WHAT TO DO: Repeat, exactly and completely, the material that follows. Omit the pictures.

DATASET SECTION:
• • • • • • •

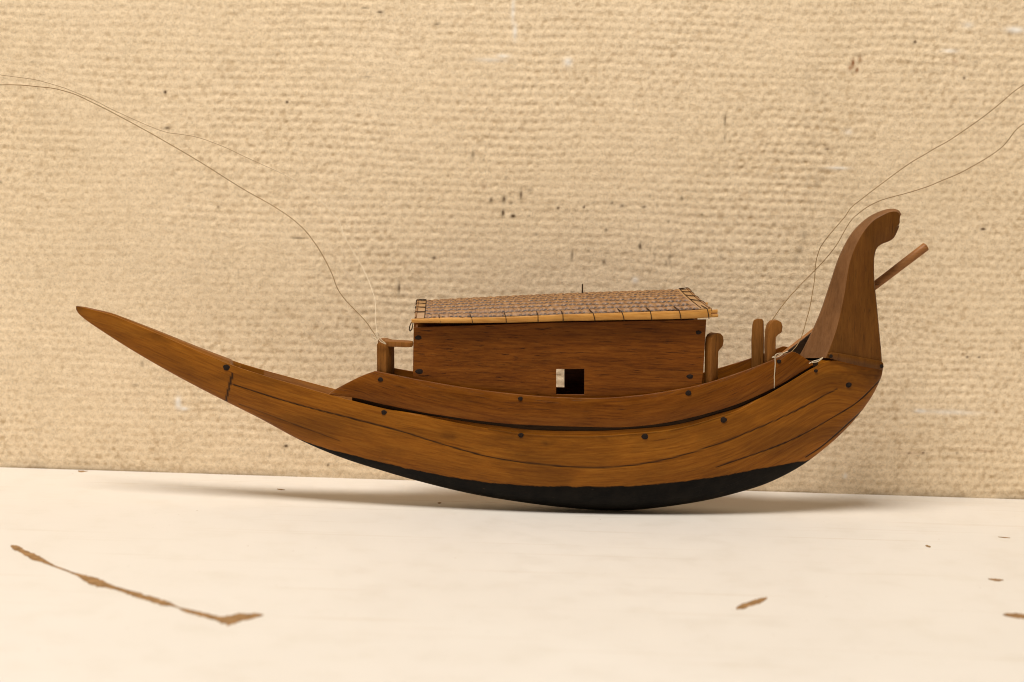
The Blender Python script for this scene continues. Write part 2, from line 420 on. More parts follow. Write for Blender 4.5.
def build_table():
    # one board whose back edge meets the wall
    bm = bmesh.new()
    x0, x1 = -0.75, 0.75
    back0 = WC + WX * x0 - WN * 0.004; back1 = WC + WX * x1 - WN * 0.004
    fr0 = Vector((x0 - 0.05, -1.15, 0)); fr1 = Vector((x1 + 0.05, -1.15, 0))
    lo = Vector((0, 0, -0.022))
    hexa(bm, [fr0 + lo, fr1 + lo, back1 + lo, back0 + lo, fr0, fr1, back1, back0])
    o = bm_obj('table', bm, TABLEM, smooth=False)
    tag(o, 'white painted tabletop with brown streaks and scuffs', 'table', kind='structure')
    return o
TABLE = build_table()
def stain(pts, z, mat, seed, jag=0.3, name='stain'):
    """a thin irregular smear on the tabletop; pts: photo position and breadth as seen"""
    P = catmull([p[:2] for p in pts], 12); n = len(P)
    w = catmull([(p[2], 0) for p in pts], 12)[:, 0].clip(0.3)
    V, Fc = [], []
    k = np.arange(n, dtype=float)
    j1 = jag * (1.6 * vn(k * 0.5, k * 0 + 0.3, seed) + vn(k * 1.3, k * 0 + 4.3, seed)); j2 = jag * (1.6 * vn(k * 0.5, k * 0 + 7.3, seed) + vn(k * 1.3, k * 0 + 9.3, seed))
    for i in range(n):
        c = on_table(*P[i]); d = w[i] * 0.82 * U / 0.40
        for q, hh in ((1 + j1[i], 0), (0.55 * (1 + j1[i]), z), (-0.55 * (1 + j2[i]), z), (-1 - j2[i], 0)):
            V.append((c.x + 0.3 * U * q * j1[i], c.y + d * q, 0.00004 + hh))
    for i in range(n - 1):
        for q in range(3):
            Fc.append((4 * i + q, 4 * i + q + 1, 4 * i + 5 + q, 4 * i + 4 + q))
    return mk(name, V, Fc, mat, TABLE)
stain([(11, 545.5, 1), (16, 548, 4), (24, 552, 3.2), (34, 557, 4.5), (44, 561.5, 2.6), (54, 566, 1.3), (66, 570.5, 1.2), (78, 575, 2), (86, 578.5, 4.6), (98, 583, 5.6), (108, 586, 3.6), (120, 589.5, 2.6), (134, 594, 3.4),
       (150, 599, 3.6), (164, 603, 3.8), (173, 605.5, 1.8), (178, 607.5, 0.9), (184, 610, 2.4), (196, 613, 2.6), (208, 616, 3), (218, 618.5, 3.6), (227, 620, 7), (236, 619, 8), (244, 617.5, 5.5), (254, 616, 4.2), (263, 615, 1.5)], 0.0001, STAIN, 3)
stain([(736, 609, 1), (742, 606.5, 4), (750, 604, 3.2), (758, 601.5, 4.2), (767, 598, 1.5)], 0.0001, STAIN, 15)
stain([(1003, 615, 1), (1012, 615.5, 4), (1024, 616.5, 4), (1034, 617, 3)], 0.0001, STAIN, 18)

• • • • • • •

EXPECTED OUTPUT:
The Blender Python script for this scene continues. Write part 2, from line 420 on. More parts follow. Write for Blender 4.5.
def build_table():
    # one board whose back edge meets the wall
    bm = bmesh.new()
    x0, x1 = -0.75, 0.75
    back0 = WC + WX * x0 - WN * 0.004; back1 = WC + WX * x1 - WN * 0.004
    fr0 = Vector((x0 - 0.05, -1.15, 0)); fr1 = Vector((x1 + 0.05, -1.15, 0))
    lo = Vector((0, 0, -0.022))
    hexa(bm, [fr0 + lo, fr1 + lo, back1 + lo, back0 + lo, fr0, fr1, back1, back0])
    o = bm_obj('table', bm, TABLEM, smooth=False)
    tag(o, 'white painted tabletop with brown streaks and scuffs', 'table', kind='structure')
    return o
TABLE = build_table()
def stain(pts, z, mat, seed, jag=0.3, name='stain'):
    """a thin irregular smear on the tabletop; pts: photo position and breadth as seen"""
    P = catmull([p[:2] for p in pts], 12); n = len(P)
    w = catmull([(p[2], 0) for p in pts], 12)[:, 0].clip(0.3)
    V, Fc = [], []
    k = np.arange(n, dtype=float)
    j1 = jag * (1.6 * vn(k * 0.5, k * 0 + 0.3, seed) + vn(k * 1.3, k * 0 + 4.3, seed)); j2 = jag * (1.6 * vn(k * 0.5, k * 0 + 7.3, seed) + vn(k * 1.3, k * 0 + 9.3, seed))
    for i in range(n):
        c = on_table(*P[i]); d = w[i] * 0.82 * U / 0.40
        for q, hh in ((1 + j1[i], 0), (0.55 * (1 + j1[i]), z), (-0.55 * (1 + j2[i]), z), (-1 - j2[i], 0)):
            V.append((c.x + 0.3 * U * q * j1[i], c.y + d * q, 0.00004 + hh))
    for i in range(n - 1):
        for q in range(3):
            Fc.append((4 * i + q, 4 * i + q + 1, 4 * i + 5 + q, 4 * i + 4 + q))
    return mk(name, V, Fc, mat, TABLE)
stain([(11, 545.5, 1), (16, 548, 4), (24, 552, 3.2), (34, 557, 4.5), (44, 561.5, 2.6), (54, 566, 1.3), (66, 570.5, 1.2), (78, 575, 2), (86, 578.5, 4.6), (98, 583, 5.6), (108, 586, 3.6), (120, 589.5, 2.6), (134, 594, 3.4),
       (150, 599, 3.6), (164, 603, 3.8), (173, 605.5, 1.8), (178, 607.5, 0.9), (184, 610, 2.4), (196, 613, 2.6), (208, 616, 3), (218, 618.5, 3.6), (227, 620, 7), (236, 619, 8), (244, 617.5, 5.5), (254, 616, 4.2), (263, 615, 1.5)], 0.0001, STAIN, 3)
stain([(736, 609, 1), (742, 606.5, 4), (750, 604, 3.2), (758, 601.5, 4.2), (767, 598, 1.5)], 0.0001, STAIN, 15)
stain([(1003, 615, 1), (1012, 615.5, 4), (1024, 616.5, 4), (1034, 617, 3)], 0.0001, STAIN, 18)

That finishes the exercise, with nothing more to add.